* [EXERCISE] Retype the data below without altering anything.

* [COLLECTED DATA]
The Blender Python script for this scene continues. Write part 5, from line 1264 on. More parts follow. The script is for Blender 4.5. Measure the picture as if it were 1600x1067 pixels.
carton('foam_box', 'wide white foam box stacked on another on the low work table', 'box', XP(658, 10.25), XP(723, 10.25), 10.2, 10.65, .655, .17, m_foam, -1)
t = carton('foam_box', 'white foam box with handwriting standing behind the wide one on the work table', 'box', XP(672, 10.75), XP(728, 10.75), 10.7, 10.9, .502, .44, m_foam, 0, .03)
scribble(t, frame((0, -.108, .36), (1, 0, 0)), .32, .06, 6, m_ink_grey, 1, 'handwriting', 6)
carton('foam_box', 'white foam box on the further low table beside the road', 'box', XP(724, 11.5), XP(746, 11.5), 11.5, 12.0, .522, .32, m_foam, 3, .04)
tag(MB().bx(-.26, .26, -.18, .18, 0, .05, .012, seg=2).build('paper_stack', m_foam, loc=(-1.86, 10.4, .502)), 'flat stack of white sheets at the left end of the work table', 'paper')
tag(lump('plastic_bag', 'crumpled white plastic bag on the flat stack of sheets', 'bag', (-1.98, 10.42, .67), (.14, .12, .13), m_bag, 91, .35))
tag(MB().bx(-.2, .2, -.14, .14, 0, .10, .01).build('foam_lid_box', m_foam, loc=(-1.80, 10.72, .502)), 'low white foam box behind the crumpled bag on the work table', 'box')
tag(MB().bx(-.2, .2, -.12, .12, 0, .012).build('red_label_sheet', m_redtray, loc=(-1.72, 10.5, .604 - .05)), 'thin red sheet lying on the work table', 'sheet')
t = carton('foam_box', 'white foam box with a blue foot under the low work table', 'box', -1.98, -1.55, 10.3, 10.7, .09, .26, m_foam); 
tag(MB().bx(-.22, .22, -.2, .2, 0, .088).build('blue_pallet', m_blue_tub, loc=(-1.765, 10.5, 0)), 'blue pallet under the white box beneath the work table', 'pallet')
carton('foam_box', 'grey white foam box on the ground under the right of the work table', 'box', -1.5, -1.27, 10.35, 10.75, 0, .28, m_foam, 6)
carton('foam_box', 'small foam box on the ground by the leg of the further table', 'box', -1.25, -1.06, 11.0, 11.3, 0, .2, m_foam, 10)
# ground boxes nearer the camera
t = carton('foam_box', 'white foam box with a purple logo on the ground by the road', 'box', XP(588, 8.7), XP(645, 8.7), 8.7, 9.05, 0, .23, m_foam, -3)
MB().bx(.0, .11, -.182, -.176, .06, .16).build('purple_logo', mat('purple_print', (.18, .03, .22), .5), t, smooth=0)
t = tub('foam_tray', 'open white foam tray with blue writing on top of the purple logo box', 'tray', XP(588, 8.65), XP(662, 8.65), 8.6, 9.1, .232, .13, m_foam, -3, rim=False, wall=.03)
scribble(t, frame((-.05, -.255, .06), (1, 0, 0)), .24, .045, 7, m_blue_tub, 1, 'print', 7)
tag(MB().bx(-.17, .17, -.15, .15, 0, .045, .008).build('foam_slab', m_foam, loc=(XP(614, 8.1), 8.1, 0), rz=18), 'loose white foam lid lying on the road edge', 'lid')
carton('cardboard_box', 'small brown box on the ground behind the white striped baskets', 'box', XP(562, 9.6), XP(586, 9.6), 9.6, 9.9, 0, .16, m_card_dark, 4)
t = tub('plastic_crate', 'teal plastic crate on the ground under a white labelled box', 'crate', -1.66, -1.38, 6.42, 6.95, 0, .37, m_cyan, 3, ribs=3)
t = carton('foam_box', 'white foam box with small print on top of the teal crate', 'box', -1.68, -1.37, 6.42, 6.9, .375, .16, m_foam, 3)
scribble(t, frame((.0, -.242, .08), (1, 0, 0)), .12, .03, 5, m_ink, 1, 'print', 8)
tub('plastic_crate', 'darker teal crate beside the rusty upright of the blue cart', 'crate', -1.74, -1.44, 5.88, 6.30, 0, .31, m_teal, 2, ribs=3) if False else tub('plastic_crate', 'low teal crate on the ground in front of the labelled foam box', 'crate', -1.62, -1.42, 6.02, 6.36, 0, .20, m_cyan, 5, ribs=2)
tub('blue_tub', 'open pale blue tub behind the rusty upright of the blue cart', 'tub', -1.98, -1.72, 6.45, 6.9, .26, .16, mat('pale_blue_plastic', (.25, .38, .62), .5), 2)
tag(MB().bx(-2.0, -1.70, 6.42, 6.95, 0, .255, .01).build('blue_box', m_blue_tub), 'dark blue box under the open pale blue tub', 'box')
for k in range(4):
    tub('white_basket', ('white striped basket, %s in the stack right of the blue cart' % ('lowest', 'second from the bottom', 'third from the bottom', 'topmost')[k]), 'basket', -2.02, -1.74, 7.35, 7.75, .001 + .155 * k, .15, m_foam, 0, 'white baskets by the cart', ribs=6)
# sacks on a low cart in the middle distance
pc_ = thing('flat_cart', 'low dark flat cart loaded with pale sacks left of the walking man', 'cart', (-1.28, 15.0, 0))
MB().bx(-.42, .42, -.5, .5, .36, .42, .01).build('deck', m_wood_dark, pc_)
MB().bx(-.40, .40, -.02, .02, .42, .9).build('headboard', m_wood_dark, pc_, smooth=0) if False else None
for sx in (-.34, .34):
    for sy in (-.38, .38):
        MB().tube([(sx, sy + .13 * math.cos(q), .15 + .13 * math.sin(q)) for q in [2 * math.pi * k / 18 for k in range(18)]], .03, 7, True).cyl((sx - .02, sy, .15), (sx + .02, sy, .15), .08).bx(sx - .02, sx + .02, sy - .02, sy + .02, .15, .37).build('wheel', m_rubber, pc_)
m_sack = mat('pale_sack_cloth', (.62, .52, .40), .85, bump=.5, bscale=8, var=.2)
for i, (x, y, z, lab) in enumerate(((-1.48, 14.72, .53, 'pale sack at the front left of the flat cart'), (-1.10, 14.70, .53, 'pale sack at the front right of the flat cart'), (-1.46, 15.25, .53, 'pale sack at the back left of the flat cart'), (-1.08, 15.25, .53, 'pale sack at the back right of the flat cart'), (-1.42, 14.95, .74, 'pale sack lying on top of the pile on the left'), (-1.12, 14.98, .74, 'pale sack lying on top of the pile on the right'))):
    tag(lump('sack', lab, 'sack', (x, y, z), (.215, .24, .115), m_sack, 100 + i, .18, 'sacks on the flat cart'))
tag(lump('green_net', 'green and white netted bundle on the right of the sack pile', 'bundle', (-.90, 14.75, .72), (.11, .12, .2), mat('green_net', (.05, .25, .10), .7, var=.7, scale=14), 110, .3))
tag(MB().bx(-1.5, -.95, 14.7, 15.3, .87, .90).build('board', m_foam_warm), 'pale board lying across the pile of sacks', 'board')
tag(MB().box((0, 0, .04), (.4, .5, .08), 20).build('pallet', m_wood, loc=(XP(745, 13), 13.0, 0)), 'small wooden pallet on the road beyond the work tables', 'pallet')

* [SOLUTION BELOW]
The Blender Python script for this scene continues. Write part 5, from line 1264 on. More parts follow. The script is for Blender 4.5. Measure the picture as if it were 1600x1067 pixels.
carton('foam_box', 'wide white foam box stacked on another on the low work table', 'box', XP(658, 10.25), XP(723, 10.25), 10.2, 10.65, .655, .17, m_foam, -1)
t = carton('foam_box', 'white foam box with handwriting standing behind the wide one on the work table', 'box', XP(672, 10.75), XP(728, 10.75), 10.7, 10.9, .502, .44, m_foam, 0, .03)
scribble(t, frame((0, -.108, .36), (1, 0, 0)), .32, .06, 6, m_ink_grey, 1, 'handwriting', 6)
carton('foam_box', 'white foam box on the further low table beside the road', 'box', XP(724, 11.5), XP(746, 11.5), 11.5, 12.0, .522, .32, m_foam, 3, .04)
tag(MB().bx(-.26, .26, -.18, .18, 0, .05, .012, seg=2).build('paper_stack', m_foam, loc=(-1.86, 10.4, .502)), 'flat stack of white sheets at the left end of the work table', 'paper')
tag(lump('plastic_bag', 'crumpled white plastic bag on the flat stack of sheets', 'bag', (-1.98, 10.42, .67), (.14, .12, .13), m_bag, 91, .35))
tag(MB().bx(-.2, .2, -.14, .14, 0, .10, .01).build('foam_lid_box', m_foam, loc=(-1.80, 10.72, .502)), 'low white foam box behind the crumpled bag on the work table', 'box')
tag(MB().bx(-.2, .2, -.12, .12, 0, .012).build('red_label_sheet', m_redtray, loc=(-1.72, 10.5, .604 - .05)), 'thin red sheet lying on the work table', 'sheet')
t = carton('foam_box', 'white foam box with a blue foot under the low work table', 'box', -1.98, -1.55, 10.3, 10.7, .09, .26, m_foam); 
tag(MB().bx(-.22, .22, -.2, .2, 0, .088).build('blue_pallet', m_blue_tub, loc=(-1.765, 10.5, 0)), 'blue pallet under the white box beneath the work table', 'pallet')
carton('foam_box', 'grey white foam box on the ground under the right of the work table', 'box', -1.5, -1.27, 10.35, 10.75, 0, .28, m_foam, 6)
carton('foam_box', 'small foam box on the ground by the leg of the further table', 'box', -1.25, -1.06, 11.0, 11.3, 0, .2, m_foam, 10)
# ground boxes nearer the camera
t = carton('foam_box', 'white foam box with a purple logo on the ground by the road', 'box', XP(588, 8.7), XP(645, 8.7), 8.7, 9.05, 0, .23, m_foam, -3)
MB().bx(.0, .11, -.182, -.176, .06, .16).build('purple_logo', mat('purple_print', (.18, .03, .22), .5), t, smooth=0)
t = tub('foam_tray', 'open white foam tray with blue writing on top of the purple logo box', 'tray', XP(588, 8.65), XP(662, 8.65), 8.6, 9.1, .232, .13, m_foam, -3, rim=False, wall=.03)
scribble(t, frame((-.05, -.255, .06), (1, 0, 0)), .24, .045, 7, m_blue_tub, 1, 'print', 7)
tag(MB().bx(-.17, .17, -.15, .15, 0, .045, .008).build('foam_slab', m_foam, loc=(XP(614, 8.1), 8.1, 0), rz=18), 'loose white foam lid lying on the road edge', 'lid')
carton('cardboard_box', 'small brown box on the ground behind the white striped baskets', 'box', XP(562, 9.6), XP(586, 9.6), 9.6, 9.9, 0, .16, m_card_dark, 4)
t = tub('plastic_crate', 'teal plastic crate on the ground under a white labelled box', 'crate', -1.66, -1.38, 6.42, 6.95, 0, .37, m_cyan, 3, ribs=3)
t = carton('foam_box', 'white foam box with small print on top of the teal crate', 'box', -1.68, -1.37, 6.42, 6.9, .375, .16, m_foam, 3)
scribble(t, frame((.0, -.242, .08), (1, 0, 0)), .12, .03, 5, m_ink, 1, 'print', 8)
tub('plastic_crate', 'darker teal crate beside the rusty upright of the blue cart', 'crate', -1.74, -1.44, 5.88, 6.30, 0, .31, m_teal, 2, ribs=3) if False else tub('plastic_crate', 'low teal crate on the ground in front of the labelled foam box', 'crate', -1.62, -1.42, 6.02, 6.36, 0, .20, m_cyan, 5, ribs=2)
tub('blue_tub', 'open pale blue tub behind the rusty upright of the blue cart', 'tub', -1.98, -1.72, 6.45, 6.9, .26, .16, mat('pale_blue_plastic', (.25, .38, .62), .5), 2)
tag(MB().bx(-2.0, -1.70, 6.42, 6.95, 0, .255, .01).build('blue_box', m_blue_tub), 'dark blue box under the open pale blue tub', 'box')
for k in range(4):
    tub('white_basket', ('white striped basket, %s in the stack right of the blue cart' % ('lowest', 'second from the bottom', 'third from the bottom', 'topmost')[k]), 'basket', -2.02, -1.74, 7.35, 7.75, .001 + .155 * k, .15, m_foam, 0, 'white baskets by the cart', ribs=6)
# sacks on a low cart in the middle distance
pc_ = thing('flat_cart', 'low dark flat cart loaded with pale sacks left of the walking man', 'cart', (-1.28, 15.0, 0))
MB().bx(-.42, .42, -.5, .5, .36, .42, .01).build('deck', m_wood_dark, pc_)
MB().bx(-.40, .40, -.02, .02, .42, .9).build('headboard', m_wood_dark, pc_, smooth=0) if False else None
for sx in (-.34, .34):
    for sy in (-.38, .38):
        MB().tube([(sx, sy + .13 * math.cos(q), .15 + .13 * math.sin(q)) for q in [2 * math.pi * k / 18 for k in range(18)]], .03, 7, True).cyl((sx - .02, sy, .15), (sx + .02, sy, .15), .08).bx(sx - .02, sx + .02, sy - .02, sy + .02, .15, .37).build('wheel', m_rubber, pc_)
m_sack = mat('pale_sack_cloth', (.62, .52, .40), .85, bump=.5, bscale=8, var=.2)
for i, (x, y, z, lab) in enumerate(((-1.48, 14.72, .53, 'pale sack at the front left of the flat cart'), (-1.10, 14.70, .53, 'pale sack at the front right of the flat cart'), (-1.46, 15.25, .53, 'pale sack at the back left of the flat cart'), (-1.08, 15.25, .53, 'pale sack at the back right of the flat cart'), (-1.42, 14.95, .74, 'pale sack lying on top of the pile on the left'), (-1.12, 14.98, .74, 'pale sack lying on top of the pile on the right'))):
    tag(lump('sack', lab, 'sack', (x, y, z), (.215, .24, .115), m_sack, 100 + i, .18, 'sacks on the flat cart'))
tag(lump('green_net', 'green and white netted bundle on the right of the sack pile', 'bundle', (-.90, 14.75, .72), (.11, .12, .2), mat('green_net', (.05, .25, .10), .7, var=.7, scale=14), 110, .3))
tag(MB().bx(-1.5, -.95, 14.7, 15.3, .87, .90).build('board', m_foam_warm), 'pale board lying across the pile of sacks', 'board')
tag(MB().box((0, 0, .04), (.4, .5, .08), 20).build('pallet', m_wood, loc=(XP(745, 13), 13.0, 0)), 'small wooden pallet on the road beyond the work tables', 'pallet')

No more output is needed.